Given the current agonizing of SBI fans over of the state of USMNT keepers, Zach just might be that bargain, DIY fixer-upper that everyone dreams about.
Our keeper situation really is only that bad because our centerback situation is even “worse”.
If Van Dijk were an American the keeper wouldn’t be such an issue.
If Pochettino can get the defense solidified the identity of the keeper would become a lot less of an issue.
quozzel,
“I was glad to see Caiden Clark recovered well after a fairly sour performance against Venezuela…as Johnnyrazor pointed out, players do seem to look a lot better when they play in their best position. (Again…who knew?) ”
I believe for many players, “best position” changes over time and depends on the circumstances.
The very nature of national teams is that the majority of the players are going to wind up playing at a position that may not be thought of as their so called “best position”.
If Caden Clark plays only his so called “best position”, he ain’t ever getting called into a meaningful USMNT game barring an injury epidemic.
Ale Bedoya, an attacking central midfielder did not play on the “wing” until Landon got Bob to suspend him. That’s how Ale became a starting ( for one half) USMNT winger. .
If you have a Haaland, a Van Dijk, a Rodri, that’s one thing. But we don’t have a lot of guys like that. Many national teams don’t. We barely have a goalkeeper. Maybe Weston should play there.
We have only one “best position” starter guy, Ricardo Pepi.
What we mostly have is a number of guys like Timo, CP, Weston, Musah, Jedi , etc. who can play a number of roles well.
Some players play on teams that may not play the same way the national team does. Some starters are so far ahead of their backups managers are often tempted by the positionally correct players versus, best 11 players dilemma.
For example, I can see a situation where if Dest, Jedi and Scally are unavailable and it’s a big game, Musah, Weah and Weston could be the desired fullback rotation.
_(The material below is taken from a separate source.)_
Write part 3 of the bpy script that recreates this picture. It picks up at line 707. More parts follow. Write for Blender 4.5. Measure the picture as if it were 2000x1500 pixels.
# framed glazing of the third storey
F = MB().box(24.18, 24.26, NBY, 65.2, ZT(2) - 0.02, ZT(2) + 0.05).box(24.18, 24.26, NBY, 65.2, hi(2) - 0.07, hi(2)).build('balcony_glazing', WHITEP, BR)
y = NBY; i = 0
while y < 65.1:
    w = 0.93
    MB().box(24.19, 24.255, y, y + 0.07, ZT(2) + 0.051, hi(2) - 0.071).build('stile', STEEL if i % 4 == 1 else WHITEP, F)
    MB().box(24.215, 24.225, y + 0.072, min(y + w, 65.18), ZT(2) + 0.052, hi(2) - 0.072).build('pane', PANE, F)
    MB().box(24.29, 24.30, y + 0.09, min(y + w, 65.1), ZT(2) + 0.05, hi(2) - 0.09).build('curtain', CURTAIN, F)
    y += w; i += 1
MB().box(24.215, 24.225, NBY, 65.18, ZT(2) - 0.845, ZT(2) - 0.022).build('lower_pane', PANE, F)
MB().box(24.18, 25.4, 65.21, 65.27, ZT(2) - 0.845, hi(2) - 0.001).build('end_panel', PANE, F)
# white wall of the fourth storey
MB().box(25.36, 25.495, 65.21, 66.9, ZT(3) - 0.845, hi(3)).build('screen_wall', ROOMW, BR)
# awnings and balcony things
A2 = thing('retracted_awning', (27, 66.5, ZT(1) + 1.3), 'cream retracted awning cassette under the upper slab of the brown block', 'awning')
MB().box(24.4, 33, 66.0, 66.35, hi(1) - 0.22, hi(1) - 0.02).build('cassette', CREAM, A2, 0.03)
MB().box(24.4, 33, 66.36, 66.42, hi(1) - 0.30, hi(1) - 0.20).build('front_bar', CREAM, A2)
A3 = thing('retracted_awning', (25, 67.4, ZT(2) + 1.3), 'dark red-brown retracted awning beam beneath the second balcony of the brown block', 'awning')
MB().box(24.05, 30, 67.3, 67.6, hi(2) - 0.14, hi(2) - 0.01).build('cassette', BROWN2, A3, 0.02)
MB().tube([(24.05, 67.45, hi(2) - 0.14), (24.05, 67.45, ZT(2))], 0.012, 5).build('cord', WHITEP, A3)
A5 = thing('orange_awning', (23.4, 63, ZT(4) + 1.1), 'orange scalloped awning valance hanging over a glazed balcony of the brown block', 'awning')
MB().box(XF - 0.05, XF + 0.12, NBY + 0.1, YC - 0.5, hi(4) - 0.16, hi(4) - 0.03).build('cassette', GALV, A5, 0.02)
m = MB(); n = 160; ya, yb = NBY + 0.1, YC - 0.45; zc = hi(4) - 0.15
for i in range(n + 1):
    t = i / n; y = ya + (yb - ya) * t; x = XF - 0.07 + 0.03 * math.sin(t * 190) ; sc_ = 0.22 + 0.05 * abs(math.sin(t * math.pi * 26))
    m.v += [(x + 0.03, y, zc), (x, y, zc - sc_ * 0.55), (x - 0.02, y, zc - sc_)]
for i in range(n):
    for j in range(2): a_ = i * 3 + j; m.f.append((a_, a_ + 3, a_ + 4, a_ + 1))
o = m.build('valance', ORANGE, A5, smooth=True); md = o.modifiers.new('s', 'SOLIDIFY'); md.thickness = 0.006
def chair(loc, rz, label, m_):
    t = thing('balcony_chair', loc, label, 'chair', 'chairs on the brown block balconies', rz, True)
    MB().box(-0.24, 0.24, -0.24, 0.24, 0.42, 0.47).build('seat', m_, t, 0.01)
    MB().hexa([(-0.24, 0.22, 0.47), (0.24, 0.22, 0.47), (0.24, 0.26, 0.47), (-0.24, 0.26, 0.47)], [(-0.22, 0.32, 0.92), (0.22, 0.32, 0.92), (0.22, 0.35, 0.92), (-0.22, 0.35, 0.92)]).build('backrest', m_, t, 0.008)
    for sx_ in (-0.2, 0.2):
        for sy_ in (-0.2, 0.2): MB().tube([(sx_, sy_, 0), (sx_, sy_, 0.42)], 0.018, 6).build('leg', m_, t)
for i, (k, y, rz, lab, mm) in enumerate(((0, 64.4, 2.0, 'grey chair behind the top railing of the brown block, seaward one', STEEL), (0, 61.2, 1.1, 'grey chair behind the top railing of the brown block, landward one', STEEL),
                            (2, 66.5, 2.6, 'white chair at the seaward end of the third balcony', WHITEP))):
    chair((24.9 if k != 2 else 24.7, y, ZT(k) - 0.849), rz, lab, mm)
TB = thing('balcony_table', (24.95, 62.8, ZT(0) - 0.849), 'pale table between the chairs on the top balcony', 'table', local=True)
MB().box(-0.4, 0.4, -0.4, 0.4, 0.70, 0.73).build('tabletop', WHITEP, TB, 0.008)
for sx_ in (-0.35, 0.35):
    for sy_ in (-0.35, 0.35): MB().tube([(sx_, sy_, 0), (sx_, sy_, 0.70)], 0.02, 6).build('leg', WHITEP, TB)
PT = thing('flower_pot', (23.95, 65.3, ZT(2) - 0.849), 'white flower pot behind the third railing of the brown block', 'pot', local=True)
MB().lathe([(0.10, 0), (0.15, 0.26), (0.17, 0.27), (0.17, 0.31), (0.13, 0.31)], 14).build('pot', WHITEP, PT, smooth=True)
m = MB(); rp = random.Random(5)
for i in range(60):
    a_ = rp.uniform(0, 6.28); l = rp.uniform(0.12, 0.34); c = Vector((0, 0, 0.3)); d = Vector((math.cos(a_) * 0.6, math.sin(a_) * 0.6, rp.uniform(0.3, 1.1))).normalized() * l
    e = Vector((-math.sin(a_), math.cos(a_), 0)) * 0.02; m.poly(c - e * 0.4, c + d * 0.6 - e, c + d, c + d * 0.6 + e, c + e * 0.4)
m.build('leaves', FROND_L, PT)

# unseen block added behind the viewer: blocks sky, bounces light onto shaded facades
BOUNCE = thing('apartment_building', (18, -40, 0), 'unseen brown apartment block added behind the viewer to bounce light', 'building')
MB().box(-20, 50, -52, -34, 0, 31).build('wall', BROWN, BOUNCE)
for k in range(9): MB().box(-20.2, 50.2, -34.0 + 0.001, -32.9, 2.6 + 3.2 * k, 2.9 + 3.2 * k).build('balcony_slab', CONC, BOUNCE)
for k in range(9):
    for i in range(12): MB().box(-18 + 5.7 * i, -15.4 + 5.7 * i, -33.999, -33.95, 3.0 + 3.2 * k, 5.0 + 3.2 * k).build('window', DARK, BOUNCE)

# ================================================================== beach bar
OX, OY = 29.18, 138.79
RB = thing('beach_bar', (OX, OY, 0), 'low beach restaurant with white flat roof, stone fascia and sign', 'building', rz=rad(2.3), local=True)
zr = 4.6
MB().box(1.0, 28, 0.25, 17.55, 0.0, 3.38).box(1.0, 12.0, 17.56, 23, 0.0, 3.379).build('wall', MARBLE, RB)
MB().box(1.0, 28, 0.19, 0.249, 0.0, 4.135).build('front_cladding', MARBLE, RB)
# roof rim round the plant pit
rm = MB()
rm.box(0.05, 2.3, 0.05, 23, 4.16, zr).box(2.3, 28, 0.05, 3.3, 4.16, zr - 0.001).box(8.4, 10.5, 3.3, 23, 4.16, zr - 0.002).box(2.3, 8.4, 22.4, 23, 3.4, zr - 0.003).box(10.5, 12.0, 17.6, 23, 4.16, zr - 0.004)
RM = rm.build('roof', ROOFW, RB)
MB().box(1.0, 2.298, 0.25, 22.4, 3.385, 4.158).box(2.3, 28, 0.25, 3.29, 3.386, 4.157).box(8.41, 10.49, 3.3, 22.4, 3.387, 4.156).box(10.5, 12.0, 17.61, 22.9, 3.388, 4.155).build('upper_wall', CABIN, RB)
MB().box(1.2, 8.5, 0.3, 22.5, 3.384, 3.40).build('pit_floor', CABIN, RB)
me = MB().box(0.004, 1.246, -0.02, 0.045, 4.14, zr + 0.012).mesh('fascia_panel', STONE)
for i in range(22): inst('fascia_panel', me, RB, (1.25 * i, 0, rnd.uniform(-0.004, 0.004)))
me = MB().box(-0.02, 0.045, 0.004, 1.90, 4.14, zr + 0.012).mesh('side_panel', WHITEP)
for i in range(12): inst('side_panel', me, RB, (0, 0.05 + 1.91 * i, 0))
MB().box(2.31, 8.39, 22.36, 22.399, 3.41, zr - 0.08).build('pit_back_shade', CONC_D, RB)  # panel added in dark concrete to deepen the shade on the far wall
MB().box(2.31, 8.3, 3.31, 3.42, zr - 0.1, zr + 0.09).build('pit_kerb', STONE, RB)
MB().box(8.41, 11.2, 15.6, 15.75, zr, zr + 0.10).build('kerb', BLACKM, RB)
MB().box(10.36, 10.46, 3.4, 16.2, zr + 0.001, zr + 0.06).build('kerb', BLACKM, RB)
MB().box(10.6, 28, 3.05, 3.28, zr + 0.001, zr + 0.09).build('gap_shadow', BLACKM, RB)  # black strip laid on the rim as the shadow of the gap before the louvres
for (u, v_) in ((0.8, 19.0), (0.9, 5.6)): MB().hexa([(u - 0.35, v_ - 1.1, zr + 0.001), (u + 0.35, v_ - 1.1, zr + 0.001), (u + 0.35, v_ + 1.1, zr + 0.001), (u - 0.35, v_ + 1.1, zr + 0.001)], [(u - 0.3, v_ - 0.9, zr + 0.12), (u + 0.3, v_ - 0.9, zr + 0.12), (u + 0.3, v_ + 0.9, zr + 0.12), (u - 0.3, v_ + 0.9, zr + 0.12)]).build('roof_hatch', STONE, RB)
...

If it’s a tough game I might well play Weston at left back over our plethora of backup left backs, Lund, Tolkin or Jones. or any of the other.
That kind of crisis decision making hits national team managers much more frequently than it does club managers.
National team ball is tournament ball and that is can be quite a different game than club ball.
The best national team managers often evaluate players based on how capable they are about temporarily adapting to a variety of roles. Clint often lined up in four different positions over the course of his career. I think his best role was called punishing mistakes. Landon regularly turned up anywhere and everywhere he was needed.
The national team manager may find that a player might be most useful at a different position from the player’s regular club position.
And, of course club, managers do the same thing; they put guys in the positions of need.
And given we have such a young comparatively inexperienced player pool it should surprise no one that many of our guys are still finding their actual for real, “best” position.
I said “big balls”. Hey soccer dorks, the USMNT really have a coach. We have never had this kind of cohesion and understanding. It’s happened quickly, and most remarkable, is that it is happening no matter who is on the pitch.
Noticeable difference…the US has never looked like this. We now have the answer to what the team would look like with a true World Class coach. Thank the oligarch.
before it was basically get the ball down in the corner and improvise and when there is no plan the improvisation depends who is out there. so we played different if it was weah or reyna wide.
i think this is going to trend more like older US teams where we will play x way and you either fit that or not. a lot of this shallow analytics all star team stuff before was kind of “roll the ball out and see what happens.”
From the shuffle of shame to bathroom mid second half to the big balls comment. It was a fluid performance for Poch with many ebbs and flows.